__EXERCISE OBJECTIVE__: From the listing below, copy word for word every line starting at the one that includes "Reconstruct this image" and ending at the one that includes "random.seed(4); rng = np.random.default_rng(7)"; the pictures are omitted.

[Begin]

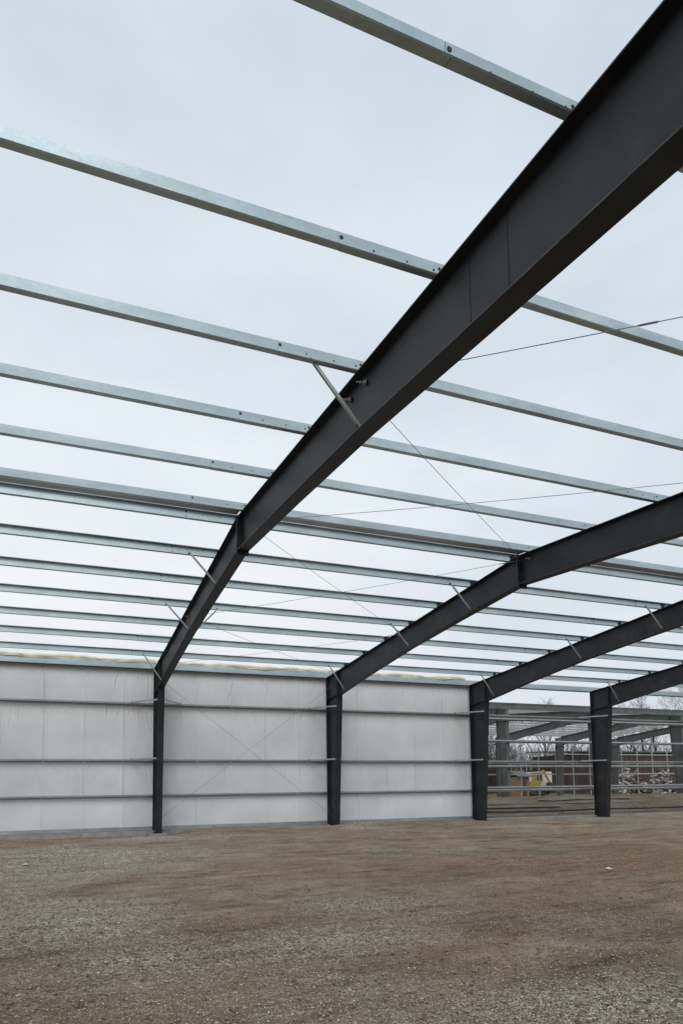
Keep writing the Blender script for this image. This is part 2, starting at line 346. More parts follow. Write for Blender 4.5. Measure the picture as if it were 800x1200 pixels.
def make_frame():
    r=empty('steel_frame',(FX[1],0,0),LAB[1],'steel frame','black rigid frames in a row')
    c=column_mesh().build('column',BLACK,r)
    column_mesh(True).build('column',BLACK,r)
    f=rafter_mesh([(1.352,1.06)]+FAR_D[1:-1]+[(W2-.024,.80)]).build('rafter',[BLACK,EDGE],r)
    n=rafter_mesh([(W2+.024,.80)]+NEAR_D[1:-1]+[(2*W2-1.352,1.06)]).build('rafter',[BLACK,EDGE],r)
    end_plate(W2,ztop(W2)-.90,ztop(W2)+.03).build('end_plate',BLACK,f)
    for u in (23.95,24.6):
        sm=MB()
        d=np.interp(u,[p[0] for p in NEAR_D],[p[1] for p in NEAR_D])
        sm.box((-.0085,D-u-.006,ztop(u)-d+.02),(.0085,D-u+.006,ztop(u)-.02))
        sm.build('web_seam',HOLE,n)
    for side,k,u in purl_u: clip_mesh(side,u).build('purlin_clip',BLACK,r)
    for side,k in (('near',3),('far',1),('far',3),('far',6)): flange_brace(side,k).build('flange_brace',[GALVD,BLACK],r)
    flange_brace('far',3,1).build('flange_brace',[GALVD,BLACK],r)
    for z in (3.0,5.37): wall_brace(z).build('wall_brace',[GALV,BLACK],r)
    return r
f1=make_frame(); FRAMES={1:f1}
for i in (0,2,3,4,5):
    c=copy_tree(f1); c.location=(FX[i],0,0); tag(c,LAB[i]); FRAMES[i]=c
for u in (21.4,20.87,7.68): hillside(u).build('rod_anchor',[ROD],f1)
wall_brace(5.37,1).build('wall_brace',[GALV,BLACK],f1)
for u in (14.9,20.9,28.6,7.4): hillside(u).build('rod_anchor',[ROD],FRAMES[2])

# concrete piers under the columns
for i in range(0,6):
    mb=MB(); mb.box((-.34,-.95,-.5),(.34,.14,-.002))
    o=mb.build('concrete_pier',CONC,None,(FX[i],D,0))
    tag(o,['concrete pier under the black frame beyond the left edge','concrete pier under the nearest black column','concrete pier under the second black column','concrete pier under the third black column','concrete pier under the fourth black column','concrete pier under the black frame beyond the right edge'][i],'concrete pier','concrete piers under the columns')

# ------------------------------------------------------------------ purlins
BAY=['left of the nearest frame','between nearest and second frames','between second and third frames','between third and fourth frames','right of the fourth frame']
ORD=['first','second','third','fourth','fifth','sixth','seventh']
LAP=1.25
def zee(side):
    h=.196; fl=.082; s=1 if side=='near' else -1      # uphill direction in y
    prof=[(-s*(fl+.010),.011),(-s*fl,0),(0,0),(0,h),(s*fl,h),(s*(fl+.012),h-.018)]
    a=ATN*s; c,sn=math.cos(a),math.sin(a)
    return [(y*c-z*sn, y*sn+z*c) for y,z in prof]
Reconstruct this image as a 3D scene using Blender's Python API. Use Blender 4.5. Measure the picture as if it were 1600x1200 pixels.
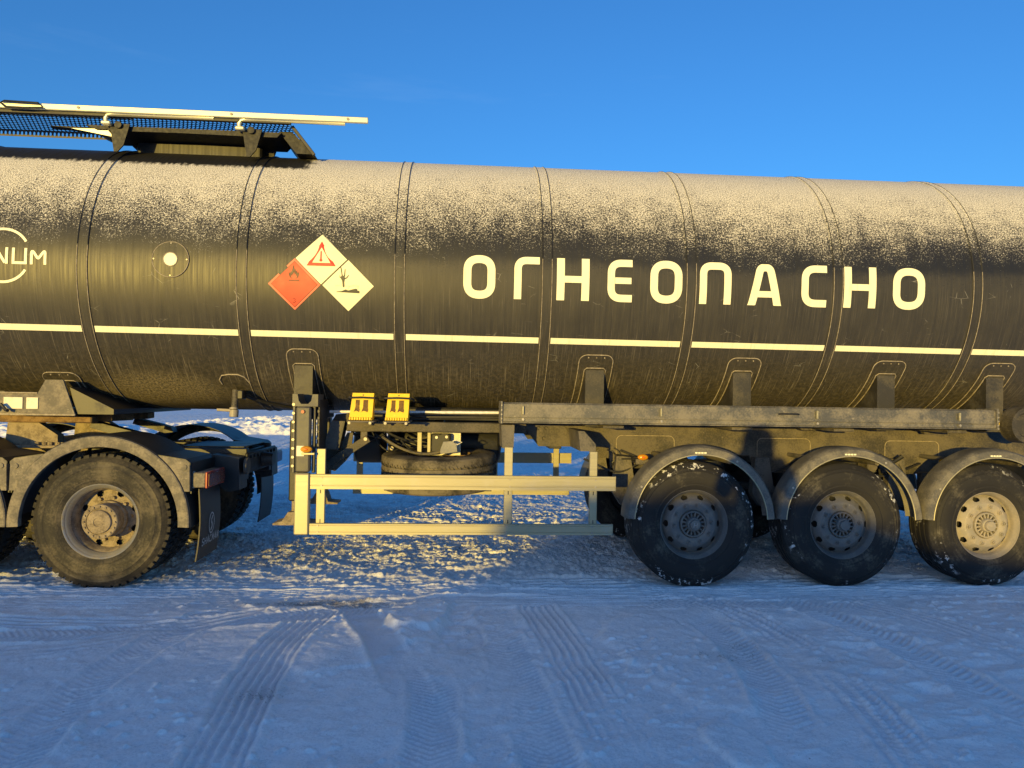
import bpy, bmesh, math, random
import numpy as np
from mathutils import Vector, Matrix
R_ = math.radians
for o in list(bpy.data.objects): bpy.data.objects.remove(o)
scene = bpy.context.scene
COL = scene.collection
random.seed(4); rng = np.random.default_rng(7)

# ------------------------------------------------------------------ camera, sky, sun, exposure
CAM_H = 1.6
yaw, pitch, roll = 0.07172374, 0.01439696, 0.01653161
fw = Vector((math.sin(yaw)*math.cos(pitch), math.cos(yaw)*math.cos(pitch), math.sin(pitch)))
rt = Vector((math.cos(yaw), -math.sin(yaw), 0)); up = rt.cross(fw)
r2 = rt*math.cos(roll)+up*math.sin(roll); u2 = up*math.cos(roll)-rt*math.sin(roll)
cd = bpy.data.cameras.new('camera'); cam = bpy.data.objects.new('camera', cd); COL.objects.link(cam)
cam.matrix_world = Matrix(((r2.x,u2.x,-fw.x,0),(r2.y,u2.y,-fw.y,0),(r2.z,u2.z,-fw.z,CAM_H),(0,0,0,1)))
cd.sensor_width = 36; cd.lens = 36*1140/1600; cd.clip_start = 0.05; cd.clip_end = 20000
scene.camera = cam
scene.render.resolution_x, scene.render.resolution_y = 1024, 768

SUN_AZ, SUN_EL = R_(22.5), R_(3.5)          # light travels to +Y and +X
world = bpy.data.worlds.new('World'); scene.world = world; world.use_nodes = True
wn = world.node_tree.nodes; wl = world.node_tree.links; wn.clear()
sky = wn.new('ShaderNodeTexSky'); sky.sky_type = 'NISHITA'; sky.sun_disc = False
sky.sun_elevation = SUN_EL; sky.sun_rotation = math.pi+SUN_AZ
sky.altitude = 200; sky.air_density = 1.0; sky.dust_density = 0.9; sky.ozone_density = 4.7
bg = wn.new('ShaderNodeBackground'); bg.inputs['Strength'].default_value = 0.15
wo = wn.new('ShaderNodeOutputWorld')
tcw = wn.new('ShaderNodeTexCoord'); mpw = wn.new('ShaderNodeMapping'); mpw.inputs['Scale'].default_value = (1.6, 2.4, 13.0)
nzw = wn.new('ShaderNodeTexNoise'); nzw.inputs['Scale'].default_value = 1.7; nzw.inputs['Detail'].default_value = 6; nzw.inputs['Roughness'].default_value = .6
mrw = wn.new('ShaderNodeMapRange'); mrw.inputs[1].default_value = .62; mrw.inputs[2].default_value = .85; mrw.inputs[4].default_value = .05
mxw = wn.new('ShaderNodeMix'); mxw.data_type = 'RGBA'; mxw.inputs[7].default_value = (1.5, 2.0, 2.6, 1)
wl.new(tcw.outputs['Generated'], mpw.inputs[0]); wl.new(mpw.outputs[0], nzw.inputs['Vector']); wl.new(nzw.outputs['Fac'], mrw.inputs[0])
wl.new(mrw.outputs[0], mxw.inputs[0]); wl.new(sky.outputs[0], mxw.inputs[6]); wl.new(mxw.outputs[2], bg.inputs[0]); wl.new(bg.outputs[0], wo.inputs[0])
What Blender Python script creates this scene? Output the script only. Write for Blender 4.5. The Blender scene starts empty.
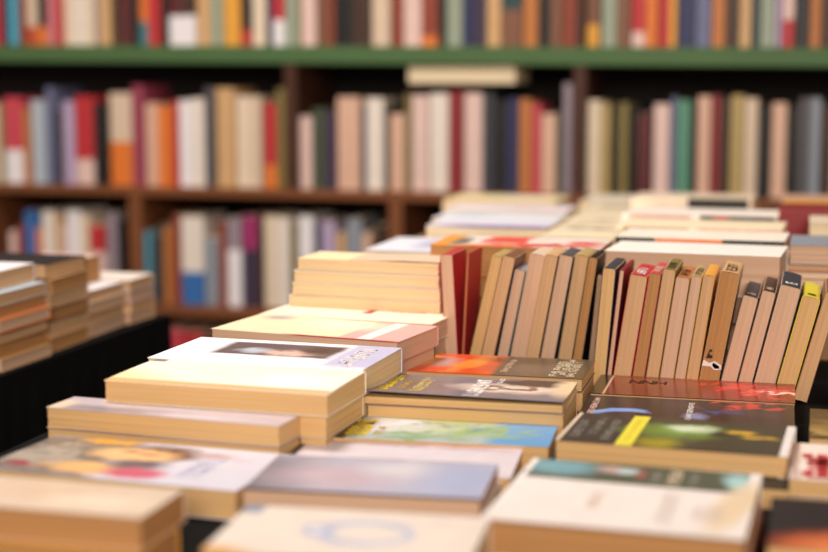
import bpy, math, random
from mathutils import Matrix, Vector, noise as mnoise
random.seed(7)
R = math.radians
S = bpy.context.scene
COL = S.collection

# ------------------------------------------------------------------ camera
cam = bpy.data.cameras.new('camera')
cam.sensor_width = 36.0
cam.lens = 36.0 * 1500 / 828
cam.clip_start = 0.05
co = bpy.data.objects.new('camera', cam)
COL.objects.link(co)
co.location = (0, 0, 1.09)
co.rotation_euler = (R(90 - 7.5), 0, R(15))
cam.dof.use_dof = True
cam.dof.focus_distance = 1.43
cam.dof.aperture_fstop = 2.6
cam.dof.aperture_blades = 9
S.camera = co

# ------------------------------------------------------------------ world, lamps, exposure
W = bpy.data.worlds.new('world')
S.world = W
W.use_nodes = True
bgn = W.node_tree.nodes['Background']
bgn.inputs[0].default_value = (1.0, 0.86, 0.74, 1)
bgn.inputs[1].default_value = 0.40

def area(name, loc, target, size, power, col):
    l = bpy.data.lights.new(name, 'AREA')
    l.shape = 'DISK'
    l.size = size
    l.energy = power
    l.color = col
    o = bpy.data.objects.new(name, l)
    COL.objects.link(o)
    o.location = loc
    o.rotation_euler = (Vector(target) - Vector(loc)).to_track_quat('-Z', 'Y').to_euler()
    return o
area('ceiling_lamp_over_table', (-0.85, 1.55, 2.35), (-0.55, 1.45, 0.8), 0.5, 27, (1.0, 0.93, 0.86))
area('front_fill_light', (0.5, -1.9, 2.0), (-0.2, 1.5, 0.8), 1.0, 88, (1.0, 0.89, 0.79))  # added fill behind the camera, brightens the page edges that face it
area('ceiling_lamp_by_bookcase', (-1.5, 1.9, 2.5), (-1.5, 3.0, 0.9), 0.7, 10.5, (1.0, 0.88, 0.84))
S.view_settings.view_transform = 'Standard'
S.view_settings.look = 'None'
S.view_settings.exposure = 0.0
S.view_settings.gamma = 1.0
S.view_settings.use_curve_mapping = False

# ------------------------------------------------------------------ helpers
def lin(c):
    return tuple((v / 255 / 12.92) if v / 255 <= 0.04045 else ((v / 255 + 0.055) / 1.055) ** 2.4 for v in c) + (1.0,)

def newmat(name, rough=0.5, spec=0.5):
    m = bpy.data.materials.new(name)
    m.use_nodes = True
    b = m.node_tree.nodes['Principled BSDF']
    b.inputs['Roughness'].default_value = rough
    b.inputs['Specular IOR Level'].default_value = spec
    return m, m.node_tree, b

def plain(name, c, rough=0.6, spec=0.4, var=0.12, scale=30):
    m, nt, b = newmat(name, rough, spec)
    tc = nt.nodes.new('ShaderNodeTexCoord')
    n = nt.nodes.new('ShaderNodeTexNoise')
    n.inputs['Scale'].default_value = scale
    nt.links.new(tc.outputs['Object'], n.inputs['Vector'])
    mr = nt.nodes.new('ShaderNodeMapRange')
    mr.inputs['To Min'].default_value = 1 - var
    mr.inputs['To Max'].default_value = 1 + var
    nt.links.new(n.outputs['Fac'], mr.inputs['Value'])
    mx = nt.nodes.new('ShaderNodeVectorMath')
    mx.operation = 'SCALE'
    mx.inputs[0].default_value = lin(c)[:3]
    nt.links.new(mr.outputs[0], mx.inputs['Scale'])
    nt.links.new(mx.outputs[0], b.inputs['Base Color'])
    return m

def paper(name, c, c2):
    """page edges: fine lines across the thickness (local z)"""
    m, nt, b = newmat(name, 0.85, 0.15)
    tc = nt.nodes.new('ShaderNodeTexCoord')
    def streak(sx, sz, det):
        mp = nt.nodes.new('ShaderNodeMapping')
        mp.inputs['Scale'].default_value = (sx, sx, sz)
        n = nt.nodes.new('ShaderNodeTexNoise')
        n.inputs['Scale'].default_value = 1.0
        n.inputs['Detail'].default_value = det
        nt.links.new(tc.outputs['Object'], mp.inputs['Vector'])
        nt.links.new(mp.outputs[0], n.inputs['Vector'])
        return n
    a = streak(7, 1500, 2)
    d = streak(4, 260, 3)
    add = nt.nodes.new('ShaderNodeMath')
    add.operation = 'ADD'
    nt.links.new(a.outputs['Fac'], add.inputs[0])
    nt.links.new(d.outputs['Fac'], add.inputs[1])
    mr = nt.nodes.new('ShaderNodeMapRange')
    mr.inputs['From Min'].default_value = 0.45
    mr.inputs['From Max'].default_value = 1.55
    nt.links.new(add.outputs[0], mr.inputs['Value'])
    mx = nt.nodes.new('ShaderNodeMix')
    mx.data_type = 'RGBA'
    mx.inputs['A'].default_value = lin(c)
    mx.inputs['B'].default_value = lin(c2)
    nt.links.new(mr.outputs[0], mx.inputs['Factor'])
    nt.links.new(mx.outputs['Result'], b.inputs['Base Color'])
    return m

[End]

__WRITTEN SOLUTION__:
Reconstruct this image as a 3D scene using Blender's Python API. Use Blender 4.5. Measure the picture as if it were 1600x1200 pixels.
import bpy, bmesh, math, random
import numpy as np
from mathutils import Vector, Matrix
R_ = math.radians
for o in list(bpy.data.objects): bpy.data.objects.remove(o)
scene = bpy.context.scene
COL = scene.collection
random.seed(4); rng = np.random.default_rng(7)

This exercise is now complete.